Tuesday, May 17, 2022

What's Your Creative Cross-Training Plan?

creative cross-training graphic showing a runner, weight lifter, meditator on the left, and on the right, artists and writers (and a translation graphic) showing different kinds of creative pursuits, including a scrabble-type line up of wooden letters spelling out "poetry"


A recent experiment with a week off of my regular writing projects to just play with some poetry has me thinking about cross-training, and how the benefits folks say cross-training has for athletes might also be there for those of us who illustrate, translate, and write works for kids and teens.

Cross-Training in the world of athletics is switching up your workouts to include different sports - Like, if your main sport is running, adding a yoga class, and strength training. Or if your main sport is basketball, adding meditation, and swimming. An article in Women's Health about the benefits of cross-training cited one study that showed athletes who specialized in only one sport were 85% more likely to get injured than those who did multiple sports. 

Cross-Training is also helpful in avoiding being bored by doing the same thing all the time. Personal trainer Heidi Powell, quoted in that same Women's Health article, adds more benefits: "Cross-training will help you increase strength, power, speed, endurance, agility, and balance, all of which translates across all sports and your everyday life."

So how might the practice of cross-training benefit our creative lives?

Physical injury could equate to writer's block.

And being bored might equate to feeling creatively burned out.

Strength and power might equate to our voice in the work and our confidence to do the work.

Speed and endurance might equate to our stamina to do the work well and on time.

Agility and balance might equate to our craft – having the words, or the images, at our fingertips when we need them.

So if creative cross-training can help us avoid writer's block and feelings of being burned out; give us confidence in our creative voice and ability to do our work; empower us with the knowledge that we can do the work well and on time; and help us keep our skills ready to go when we need them, why wouldn't we all creatively cross-train, all the time?

Think about your creative routines.

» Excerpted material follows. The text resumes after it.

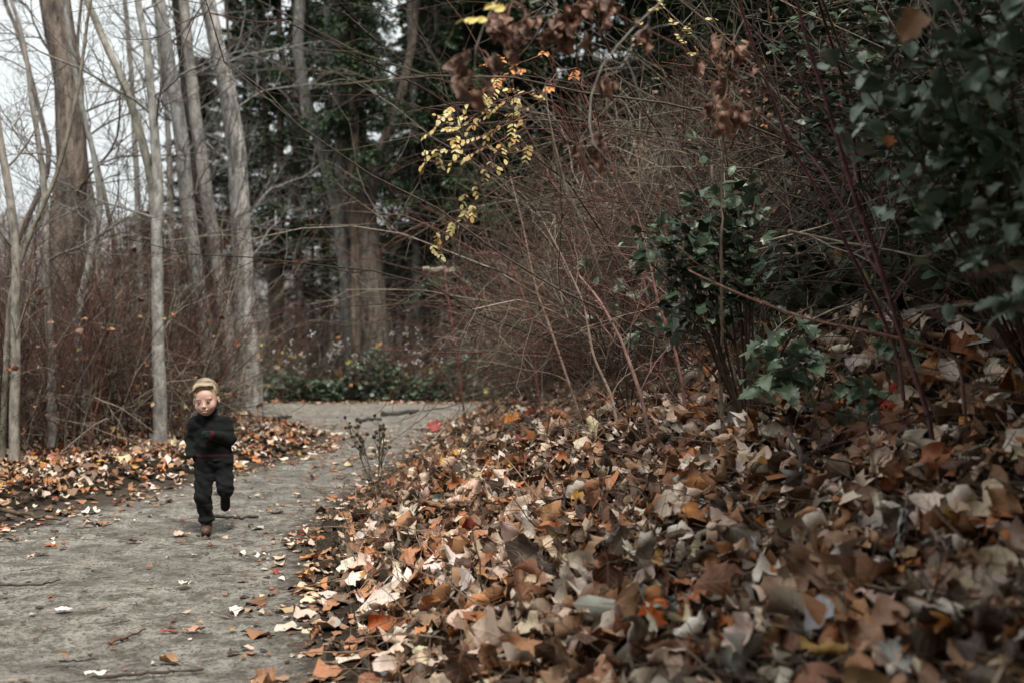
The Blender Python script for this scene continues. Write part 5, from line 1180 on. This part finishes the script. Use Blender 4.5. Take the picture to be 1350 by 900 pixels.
# dried flower stalks with round seed heads at the path edge
def seed_plant(label, lines, seed, d):
    r = np.random.default_rng(seed + 31); w0 = P(*lines[0][0], d); w0[2] = float(H(w0[0], d)); root = thing('dried_flower_stalk', label, 'dried plant', w0, 'dried flower stalks at the path edge')
    from math import ceil
    for ln in lines:
        mb = MB(); p = resample([np.r_[P(*q, d)] for q in ln], 18); p[0][2] = w0[2] - .02; p[1:] += r.normal(0, .004, (17, 3)); col = (.13, .11, .085)
        tubes(mb, (p - w0)[None], taper([.0075], 18, .5), 6, [col])
        s, dd, L, RR = spawn(p[None, 7:], taper([.005], 11, .6), [.45], 8, .1, 1, .6, .32, .7, r); dd[:, 2] += .5; a = grow(s, dd, L, 5, .1, .06, r); tubes(mb, a - w0, taper(np.maximum(RR, .0018), 5, .7), 4, np.tile(col, (8, 1)))
        # withered leaves along the stalk
        q = p[r.integers(2, 15, 14)] - w0; leaves(mb, q + np.array([0, 0, -.02]), r.normal(0, 1, (14, 3)), r.uniform(0, 6, 14), r.uniform(.03, .06, 14), 'lance', 6, 2, 2., 2., 1., .5, (.14, .115, .085), False, seed)
        mb.build('stalk', M['twig'], root)
        for e in list(a[:, -1]) + [p[-1]]:
            mb = MB(); rr_ = r.uniform(.008, .015); m1_, m2_ = 8, 6
            th = np.linspace(0, 2 * pi, m1_, endpoint=False); ph = np.linspace(.12, pi - .12, m2_)
            v = np.stack([np.sin(ph)[:, None] * np.cos(th)[None], np.sin(ph)[:, None] * np.sin(th)[None], np.cos(ph)[:, None] * np.ones((1, m1_))], -1) * rr_ * (1 + .12 * r.normal(0, 1, (m2_, m1_, 1)))
            idx = np.arange(m1_ * m2_).reshape(m2_, m1_); qd = np.stack([idx[:-1], idx[1:], np.roll(idx[1:], -1, 1), np.roll(idx[:-1], -1, 1)], -1).reshape(-1, 4)
            mb.add(v.reshape(-1, 3) + e - w0, qd); nsp = 40; dr = norm(r.normal(0, 1, (nsp, 3))); c0 = e - w0
            tubes(mb, np.stack([c0 + dr * rr_ * .9, c0 + dr * rr_ * 1.25, c0 + dr * rr_ * 1.5], 1), np.tile([.0012, .0009, .0003], (nsp, 1)), 3)
            mb.build('seed_head', M['seed'], root)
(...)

Can you add some creative cross-training workouts? 

For example, if you usually illustrate, maybe try writing. Or limiting (or expanding) your color palette. If you usually translate, maybe try illustrating. 

If you usually write novels, maybe try a picture book. Or poetry.

Maybe introducing some creative cross-training will get you to a new level of creative fitness, that, as Heidi said above, could translate across all your creative pursuits "and your everyday life."

That sounds like a worthy goal!

Illustrate, Translate, and Write On,
Lee



1 comment:

Avery Fischer Udagawa said...

I am a translator who normally types words into a laptop, but I just enjoyed a playful evening of brushing images and words on a postcard-sized rectangle, in this SCBWI Japan etegami workshop with Debbie Davidson.

https://japan.scbwi.org/events/etegami-workshop-with-etegami-artist-deborah-davidson/

It was wonderful how it allowed me to slow down and create with fewer demands and expectations of myself--and more thoughts of others (fellow participants, potential recipients of the etegami in the mail). So refreshing as well as oddly strengthening!